Attendees at the Baltimore long-range research planning workshop.


Decentralized systems play a key role in an emerging “smart, clean and green” paradigm for water resources management and design.  These new designs recognize all water as a valuable resource.  They integrate the natural and built environment to provide multiple benefits – cleaner water and air, energy savings, green jobs, resilience to climate change and disasters, and improved aesthetics and recreational opportunities that enhance the triple bottom line.  The DWRC has been a thought leader in advancing these new concepts through briefings, workshops, white papers, reports, case studies, and other research.

Since its inception, DWRC strategic research planning has been guided by input from dedicated decentralized systems experts and practitioners representing a broad array of perspectives including municipalities, academics, regulators, consultants, manufacturers, and others.

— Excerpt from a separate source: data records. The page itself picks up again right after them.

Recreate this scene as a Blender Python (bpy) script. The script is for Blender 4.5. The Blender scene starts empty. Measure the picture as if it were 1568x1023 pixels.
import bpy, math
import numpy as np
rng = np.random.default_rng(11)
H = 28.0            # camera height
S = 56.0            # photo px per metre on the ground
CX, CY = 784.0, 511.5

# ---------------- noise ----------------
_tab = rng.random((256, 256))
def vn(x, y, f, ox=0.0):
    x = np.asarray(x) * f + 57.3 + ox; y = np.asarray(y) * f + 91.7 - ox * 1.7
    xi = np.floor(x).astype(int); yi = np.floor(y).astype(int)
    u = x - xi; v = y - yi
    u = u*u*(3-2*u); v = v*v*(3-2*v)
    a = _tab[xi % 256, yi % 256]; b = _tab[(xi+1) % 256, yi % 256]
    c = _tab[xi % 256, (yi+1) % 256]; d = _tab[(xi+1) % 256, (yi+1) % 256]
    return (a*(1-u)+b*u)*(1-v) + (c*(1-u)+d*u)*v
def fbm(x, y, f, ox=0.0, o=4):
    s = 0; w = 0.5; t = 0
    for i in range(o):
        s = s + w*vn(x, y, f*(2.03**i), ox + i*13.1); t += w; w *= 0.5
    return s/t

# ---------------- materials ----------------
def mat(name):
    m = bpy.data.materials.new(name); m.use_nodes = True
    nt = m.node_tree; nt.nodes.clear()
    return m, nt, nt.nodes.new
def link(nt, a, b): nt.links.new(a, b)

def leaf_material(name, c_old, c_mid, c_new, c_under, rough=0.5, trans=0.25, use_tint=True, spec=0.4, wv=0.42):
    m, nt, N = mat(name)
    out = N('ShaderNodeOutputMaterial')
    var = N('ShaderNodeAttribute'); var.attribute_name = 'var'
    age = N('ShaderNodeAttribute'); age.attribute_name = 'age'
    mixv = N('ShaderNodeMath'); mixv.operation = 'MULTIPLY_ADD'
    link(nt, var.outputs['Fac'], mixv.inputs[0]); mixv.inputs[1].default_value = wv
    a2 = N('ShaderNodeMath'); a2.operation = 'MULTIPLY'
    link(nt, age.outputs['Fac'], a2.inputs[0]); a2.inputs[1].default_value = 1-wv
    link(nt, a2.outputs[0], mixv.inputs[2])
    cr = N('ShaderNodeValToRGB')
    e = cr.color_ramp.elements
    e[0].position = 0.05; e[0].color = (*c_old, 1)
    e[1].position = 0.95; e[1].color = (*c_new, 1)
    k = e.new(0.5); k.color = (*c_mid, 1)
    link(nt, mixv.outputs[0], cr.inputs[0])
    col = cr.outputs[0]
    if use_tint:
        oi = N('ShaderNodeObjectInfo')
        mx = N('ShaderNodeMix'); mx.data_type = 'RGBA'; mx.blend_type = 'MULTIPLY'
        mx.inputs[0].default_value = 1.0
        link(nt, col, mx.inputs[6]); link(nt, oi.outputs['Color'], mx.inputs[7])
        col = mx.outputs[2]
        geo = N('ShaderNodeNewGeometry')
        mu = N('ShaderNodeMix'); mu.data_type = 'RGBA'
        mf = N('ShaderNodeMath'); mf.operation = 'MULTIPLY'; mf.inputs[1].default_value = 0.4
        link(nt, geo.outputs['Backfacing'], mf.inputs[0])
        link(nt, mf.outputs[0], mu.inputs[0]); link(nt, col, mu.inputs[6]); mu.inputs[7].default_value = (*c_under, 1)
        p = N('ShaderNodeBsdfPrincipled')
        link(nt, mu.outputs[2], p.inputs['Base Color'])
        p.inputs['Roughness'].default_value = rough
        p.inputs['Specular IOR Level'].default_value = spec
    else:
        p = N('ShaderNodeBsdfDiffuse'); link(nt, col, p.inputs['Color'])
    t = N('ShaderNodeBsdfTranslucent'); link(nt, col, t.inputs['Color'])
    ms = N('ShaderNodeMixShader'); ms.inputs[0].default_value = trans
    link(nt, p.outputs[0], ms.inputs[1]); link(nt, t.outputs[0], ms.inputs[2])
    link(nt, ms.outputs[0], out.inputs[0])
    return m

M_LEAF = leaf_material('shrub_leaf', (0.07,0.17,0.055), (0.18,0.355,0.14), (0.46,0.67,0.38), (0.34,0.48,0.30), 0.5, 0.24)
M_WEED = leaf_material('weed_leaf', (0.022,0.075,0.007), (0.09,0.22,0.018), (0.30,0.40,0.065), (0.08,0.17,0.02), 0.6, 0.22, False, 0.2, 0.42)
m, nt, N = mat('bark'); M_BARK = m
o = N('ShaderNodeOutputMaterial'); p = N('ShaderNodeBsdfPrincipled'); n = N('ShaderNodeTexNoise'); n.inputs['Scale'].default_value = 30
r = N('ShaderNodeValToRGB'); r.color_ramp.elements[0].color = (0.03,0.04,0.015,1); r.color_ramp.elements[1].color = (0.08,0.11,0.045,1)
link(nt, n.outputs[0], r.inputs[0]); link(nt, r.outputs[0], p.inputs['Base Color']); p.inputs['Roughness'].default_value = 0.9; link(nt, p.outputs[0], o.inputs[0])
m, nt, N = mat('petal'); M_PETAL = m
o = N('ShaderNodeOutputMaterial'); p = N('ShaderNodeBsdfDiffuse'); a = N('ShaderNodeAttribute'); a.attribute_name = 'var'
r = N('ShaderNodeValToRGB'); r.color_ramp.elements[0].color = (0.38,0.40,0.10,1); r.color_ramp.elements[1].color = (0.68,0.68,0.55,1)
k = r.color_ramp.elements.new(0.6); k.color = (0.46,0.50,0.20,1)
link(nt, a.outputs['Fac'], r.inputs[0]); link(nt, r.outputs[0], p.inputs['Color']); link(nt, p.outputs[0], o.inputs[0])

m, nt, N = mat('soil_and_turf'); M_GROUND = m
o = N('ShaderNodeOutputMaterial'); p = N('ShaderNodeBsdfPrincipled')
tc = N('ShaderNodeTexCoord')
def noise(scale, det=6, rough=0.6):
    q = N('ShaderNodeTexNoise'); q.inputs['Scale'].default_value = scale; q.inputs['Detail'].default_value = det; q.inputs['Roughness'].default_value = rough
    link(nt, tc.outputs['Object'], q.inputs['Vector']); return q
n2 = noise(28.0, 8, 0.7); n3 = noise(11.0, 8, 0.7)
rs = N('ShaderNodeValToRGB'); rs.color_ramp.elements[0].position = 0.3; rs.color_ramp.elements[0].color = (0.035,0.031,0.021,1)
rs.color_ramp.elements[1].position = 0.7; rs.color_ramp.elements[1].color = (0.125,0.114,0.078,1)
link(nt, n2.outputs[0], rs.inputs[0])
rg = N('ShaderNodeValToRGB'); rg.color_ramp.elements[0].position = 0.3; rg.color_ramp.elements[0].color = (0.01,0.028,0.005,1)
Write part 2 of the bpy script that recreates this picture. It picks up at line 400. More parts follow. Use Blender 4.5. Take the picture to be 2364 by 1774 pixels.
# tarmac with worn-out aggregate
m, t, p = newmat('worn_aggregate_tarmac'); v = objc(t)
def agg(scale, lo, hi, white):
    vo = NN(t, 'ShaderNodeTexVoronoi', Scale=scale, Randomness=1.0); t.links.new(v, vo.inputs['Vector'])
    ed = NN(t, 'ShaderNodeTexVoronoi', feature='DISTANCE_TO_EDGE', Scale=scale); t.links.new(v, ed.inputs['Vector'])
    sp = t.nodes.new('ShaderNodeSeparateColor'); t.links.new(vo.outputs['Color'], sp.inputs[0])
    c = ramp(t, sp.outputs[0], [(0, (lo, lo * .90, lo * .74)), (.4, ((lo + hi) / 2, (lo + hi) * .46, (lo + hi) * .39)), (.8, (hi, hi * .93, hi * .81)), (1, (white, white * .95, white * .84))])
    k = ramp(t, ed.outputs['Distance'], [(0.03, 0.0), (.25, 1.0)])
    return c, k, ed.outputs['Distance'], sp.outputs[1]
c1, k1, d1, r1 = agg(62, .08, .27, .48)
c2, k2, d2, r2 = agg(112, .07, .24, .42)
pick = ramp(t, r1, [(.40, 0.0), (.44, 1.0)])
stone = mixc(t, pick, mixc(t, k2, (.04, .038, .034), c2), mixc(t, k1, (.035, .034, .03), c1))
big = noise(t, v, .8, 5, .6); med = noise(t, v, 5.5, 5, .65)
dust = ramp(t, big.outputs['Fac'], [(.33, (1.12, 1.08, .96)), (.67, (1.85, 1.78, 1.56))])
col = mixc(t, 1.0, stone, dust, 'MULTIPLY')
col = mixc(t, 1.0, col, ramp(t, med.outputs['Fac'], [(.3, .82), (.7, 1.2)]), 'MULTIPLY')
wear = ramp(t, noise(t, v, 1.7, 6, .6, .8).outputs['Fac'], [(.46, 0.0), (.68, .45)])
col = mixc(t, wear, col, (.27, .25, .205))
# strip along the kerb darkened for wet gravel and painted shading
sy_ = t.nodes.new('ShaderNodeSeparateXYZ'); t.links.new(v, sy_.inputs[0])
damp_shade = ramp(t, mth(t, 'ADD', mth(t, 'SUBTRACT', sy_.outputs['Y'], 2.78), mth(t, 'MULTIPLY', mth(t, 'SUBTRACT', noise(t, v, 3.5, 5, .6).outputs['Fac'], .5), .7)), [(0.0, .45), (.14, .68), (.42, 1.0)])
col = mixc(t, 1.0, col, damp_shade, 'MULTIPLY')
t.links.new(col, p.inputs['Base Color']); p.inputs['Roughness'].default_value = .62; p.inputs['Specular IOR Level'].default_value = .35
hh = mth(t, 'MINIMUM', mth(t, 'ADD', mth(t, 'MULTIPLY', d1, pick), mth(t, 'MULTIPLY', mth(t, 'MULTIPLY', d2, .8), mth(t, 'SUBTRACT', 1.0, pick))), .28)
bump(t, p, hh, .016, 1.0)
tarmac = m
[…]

During Phase 1, the DWRC Steering Committee assisted in developing the 2002-2003 NDWRCDP Training, Research and Development Plan to guide research funding priorities. The plan synthesized recommendations from research needs white papers, a Future Mapping retreat, and other sources.

In Phase 2, WERF established two advisory bodies, the DSAC and DRAC, to help identify critical information gaps in the decentralized field and establish research and development priorities to address these gaps.

A number of workshops and recommendations from completed research helped guide the DRAC and DSAC processes along the way. For example, in March 2007, WERF convened a long-range research planning workshop in Baltimore that charts a research agenda for integrated, sustainable, decentralized water infrastructure.  Workshop participants also developed the Baltimore Charter as a commitment to design new water systems that mimic and work with nature.

WERF updated the Baltimore list of needs at a brainstorming workshop on Feb. 26, 2009 in Washington, DC which followed a WERF sponsored briefing and discussion on “Smart, Clean, and Green: 21st Century Sustainable Water Infrastructure”.

While advances in decentralized systems have been made, a number of "barriers" to their use persist. DWRC research and training helps break down these barriers and build up the capacity of community leaders, regulators, service providers, and others to appropriately implement these systems.